Posted by: shan | Mar 28, 2006 4:20:32 AM

he was the coolest

Posted by: geg | Mar 7, 2006 12:13:37 PM

Here it is Xmas day 15 months after Larry's death and I still feel the same sense of loss for a kindred spirit I never got the chance to meet.

Although I never met him face to face I remember the sense of appreciation I got the first time I ever saw a picture of him and a bike he built in a 70's custom bike magazine. I still don't remember today whether it was ER, Biker or Iron Horse, but there was this skinny greaser and this tight looking hardtail with a remotely mounted oil filter and these wild looking cylinders that had the lower fins shaved.

Over the years, he kept making these cameo appearances in a lifestyle I couldn't absorb enough of.

A lot has been written about the man and the effects he had on everyone he came into contact with. The great respect shown him by everyone is no surprise because Larry knew the secret to self realization was through application of a generous heart. He got to reap what he sowed so willingly.

This Christmas, I recieved a package from an acquaintance on a biker board I frequent. A riding buddy I've never met, who dodges the cages every day he can on his commute to and from work in Boston. He's another kindred soul who faced his demons and found a spiritual connection to slow and reverse the runaway train he'd beeen lashed to going nowhere.

Although I never met Larry in person, the few minutes he took in May of 2004 to smile, shake hands and chat with my friend set wheels in motion that touched me nearly as much as if I had met Larry in life. My friend told me of his encounter and how after autographing his riding jacket, he reached across a table and scooped up a young boy to set him on one of his customns for a picture. My friend said at that moment he was completeley convinced of Larry's conviction to do the next right thing. I've been an absolute fanatic about Larry's life and work and I guess it's apparent.

When I opened the box with the Mass return address, there was the weathered and worn leather that Larry had signed over 2 years ago.

Later in the day at work I was attempting to convey to a younger co worker how much that signature was worth. His immediate reaction was "that'd probably bring a lot of $ on Ebay". I guess he isn't old enough to realize the spritual value of these little "links" in that great "chain of mystery".

Ride free forever Larry.

Posted by: Gooch | Dec 25, 2005 2:26:03 PM

he lived free and died from his passion may we all be so lucky!

Posted by: donnie | Mar 20, 2005 1:24:28 AM

I watched a lot of shows on indian larry and had i known him i know i would have liked him, his bikes were amazing, his stunts were better, but the best part of all was his outlook on life...

In god we trust
Vengance is mine
sayeth the lord
no fear

Just keep riding.

Posted by: Mike | Mar 6, 2005 8:28:02 PM

just found out today...i saw the intro to the episode, recognized mondo and indian larry right away knew by what they were saying that one of them had died...wished it was neither.
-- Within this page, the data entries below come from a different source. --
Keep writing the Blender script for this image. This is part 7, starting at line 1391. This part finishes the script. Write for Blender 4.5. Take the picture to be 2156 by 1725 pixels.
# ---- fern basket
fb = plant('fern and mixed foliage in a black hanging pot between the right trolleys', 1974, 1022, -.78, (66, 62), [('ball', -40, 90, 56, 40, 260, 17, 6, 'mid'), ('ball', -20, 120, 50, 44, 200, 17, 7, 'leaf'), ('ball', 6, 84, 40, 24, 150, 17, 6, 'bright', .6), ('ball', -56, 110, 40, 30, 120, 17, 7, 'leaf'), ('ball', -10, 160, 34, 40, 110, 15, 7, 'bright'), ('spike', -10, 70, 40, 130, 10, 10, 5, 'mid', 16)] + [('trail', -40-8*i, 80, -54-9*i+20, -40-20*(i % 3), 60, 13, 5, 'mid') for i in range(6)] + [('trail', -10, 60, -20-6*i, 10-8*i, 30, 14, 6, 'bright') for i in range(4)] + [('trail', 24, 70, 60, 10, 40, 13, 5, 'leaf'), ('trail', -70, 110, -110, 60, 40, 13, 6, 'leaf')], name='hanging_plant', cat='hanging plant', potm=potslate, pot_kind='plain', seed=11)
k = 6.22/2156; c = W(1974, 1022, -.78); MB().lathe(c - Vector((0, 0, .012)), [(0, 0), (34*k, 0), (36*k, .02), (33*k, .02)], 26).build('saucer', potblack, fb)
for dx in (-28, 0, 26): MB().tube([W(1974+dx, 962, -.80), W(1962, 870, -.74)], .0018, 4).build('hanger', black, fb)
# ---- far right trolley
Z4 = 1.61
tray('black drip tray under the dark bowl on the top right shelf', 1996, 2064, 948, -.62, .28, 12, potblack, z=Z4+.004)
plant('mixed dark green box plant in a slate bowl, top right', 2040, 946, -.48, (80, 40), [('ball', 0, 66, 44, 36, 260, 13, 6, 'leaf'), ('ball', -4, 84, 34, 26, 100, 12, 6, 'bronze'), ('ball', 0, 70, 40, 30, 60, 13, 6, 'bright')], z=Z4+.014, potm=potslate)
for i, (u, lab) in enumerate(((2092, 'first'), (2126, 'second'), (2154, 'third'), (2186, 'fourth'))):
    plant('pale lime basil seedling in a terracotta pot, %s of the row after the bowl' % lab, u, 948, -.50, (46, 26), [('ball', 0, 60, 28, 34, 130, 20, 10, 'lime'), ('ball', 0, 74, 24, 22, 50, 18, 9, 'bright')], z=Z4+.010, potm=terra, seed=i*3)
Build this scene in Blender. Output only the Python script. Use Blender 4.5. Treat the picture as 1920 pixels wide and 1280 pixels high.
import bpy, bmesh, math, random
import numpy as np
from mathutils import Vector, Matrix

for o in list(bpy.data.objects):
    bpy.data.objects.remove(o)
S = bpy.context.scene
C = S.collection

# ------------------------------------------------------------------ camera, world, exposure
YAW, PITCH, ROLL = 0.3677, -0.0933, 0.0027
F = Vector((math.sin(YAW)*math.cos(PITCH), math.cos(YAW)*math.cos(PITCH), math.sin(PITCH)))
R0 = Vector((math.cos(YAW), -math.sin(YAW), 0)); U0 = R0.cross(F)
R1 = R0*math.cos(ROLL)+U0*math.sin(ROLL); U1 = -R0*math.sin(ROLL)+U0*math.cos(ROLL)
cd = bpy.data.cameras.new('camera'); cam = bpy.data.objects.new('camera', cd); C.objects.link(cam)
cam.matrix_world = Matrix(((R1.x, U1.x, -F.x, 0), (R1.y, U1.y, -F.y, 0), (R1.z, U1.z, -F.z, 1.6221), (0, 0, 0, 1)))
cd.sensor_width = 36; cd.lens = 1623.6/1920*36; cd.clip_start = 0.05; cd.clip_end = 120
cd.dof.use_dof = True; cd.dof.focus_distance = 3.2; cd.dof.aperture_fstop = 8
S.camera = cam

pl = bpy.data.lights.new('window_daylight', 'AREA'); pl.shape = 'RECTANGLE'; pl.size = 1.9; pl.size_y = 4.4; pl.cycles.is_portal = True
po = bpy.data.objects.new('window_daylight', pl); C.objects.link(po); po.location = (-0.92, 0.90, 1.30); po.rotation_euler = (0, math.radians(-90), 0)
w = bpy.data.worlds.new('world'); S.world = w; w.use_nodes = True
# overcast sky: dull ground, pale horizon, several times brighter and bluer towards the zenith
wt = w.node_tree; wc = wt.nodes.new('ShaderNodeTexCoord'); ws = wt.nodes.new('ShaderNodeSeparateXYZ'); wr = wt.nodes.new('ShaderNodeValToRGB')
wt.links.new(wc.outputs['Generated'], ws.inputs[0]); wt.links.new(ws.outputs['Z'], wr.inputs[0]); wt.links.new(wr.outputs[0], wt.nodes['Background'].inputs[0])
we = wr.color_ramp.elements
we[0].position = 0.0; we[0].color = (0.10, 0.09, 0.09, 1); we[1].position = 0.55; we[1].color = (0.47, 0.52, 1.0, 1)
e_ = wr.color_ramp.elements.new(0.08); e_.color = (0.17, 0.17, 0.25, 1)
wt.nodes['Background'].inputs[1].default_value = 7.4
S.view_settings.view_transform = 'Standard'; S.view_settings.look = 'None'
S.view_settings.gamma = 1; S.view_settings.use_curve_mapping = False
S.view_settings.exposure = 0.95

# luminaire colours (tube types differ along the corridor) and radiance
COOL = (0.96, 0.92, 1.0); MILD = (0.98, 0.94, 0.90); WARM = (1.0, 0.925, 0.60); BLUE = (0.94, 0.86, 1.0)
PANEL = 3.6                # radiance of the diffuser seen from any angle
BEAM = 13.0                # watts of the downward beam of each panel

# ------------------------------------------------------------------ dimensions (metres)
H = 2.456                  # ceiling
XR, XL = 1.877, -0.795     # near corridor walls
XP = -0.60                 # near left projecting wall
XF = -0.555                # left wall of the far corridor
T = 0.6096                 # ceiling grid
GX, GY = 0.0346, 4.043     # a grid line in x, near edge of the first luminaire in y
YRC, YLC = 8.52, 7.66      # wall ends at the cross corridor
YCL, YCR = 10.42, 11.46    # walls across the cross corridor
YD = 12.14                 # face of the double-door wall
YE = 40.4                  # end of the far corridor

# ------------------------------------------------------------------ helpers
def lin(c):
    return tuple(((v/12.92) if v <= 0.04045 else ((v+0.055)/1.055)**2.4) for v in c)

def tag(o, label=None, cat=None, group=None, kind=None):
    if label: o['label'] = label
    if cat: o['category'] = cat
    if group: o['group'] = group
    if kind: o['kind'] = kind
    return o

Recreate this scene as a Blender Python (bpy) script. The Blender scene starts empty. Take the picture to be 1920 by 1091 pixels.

Posted by: acey rose | Mar 5, 2005 4:25:54 PM


Posted by: archan | Feb 28, 2005 3:18:03 AM

Indian Larry is one of my heros. I'm 44, and have lived in Rhode Island (NOT part of New York!)all my life. I finally had the honor of meeting and talking to Indian Larry at the Laconia Motorcycle Rally. He's something else! Street-wise, soft-spoken, spiritual, and a bad-ass biker ~ all at the same time!
I'm currently in a wheelchair, after being hit in June, 2004, by a mini-van while riding my Harley. I was 5 houses from home when I got planked. They say I'll never walk again. They say that nobody walks after their leg's been pierced in 3 different places by their own leg bones, and their knee's been turned to mush. Ask any biker, and you'll hear the same thing.."*They* don't get to tell me anything. It's never been done before, because I never needed to do it." Someday, I'll swing my leg over the saddle again.
Indian Larry did a lot of things that "have never been done"...until he decided that he felt like doing them. Like building a motorcycle frame by welding the links of a chain together, one-at-a-time!
His life was like his bikes..a work of art. I wish I could say that I knew him; that he was my friend, but I can't. I did meet and speak to him briefly, though. It's his story, his philosophy, the way he lived, succeeded, and finally died that gives me the certainty that someday, I'll walk to the garage, wipe the early morning dew off the bike, and ride again.
We're gonna miss you, Larry. But you, your bikes, and your philosophy about building them will never be forgotten.

Posted by: Thom | Feb 27, 2005 12:07:54 PM


Posted by: wilson | Feb 25, 2005 10:32:11 PM

I have been watching the series ' great biker build off' for some time now and among all the greatest builders, Indian larry is definetely the greatest. However I never knew till yesterday that he was dead. The episode after which he died was screened yesterday and after knowing that he was dead, I really cried( which I seldom do). Really miss a great man..

Posted by: sri | Feb 22, 2005 5:43:15 AM

My wife and I watch this 'discovery' program whenever we can... We didn't know of Indian Larry before this program... but afterwards neither one of knows why but we really miss the guy!
I can just imagine how much those who knew him miss him!!

Posted by: D'plex | Feb 21, 2005 3:28:35 PM

I have always admired Indian Larry while watching the Great Biker Build Off show on Discovery channel. I can't believe that he's dead. He was a great classic chopper builder. Its really shocking.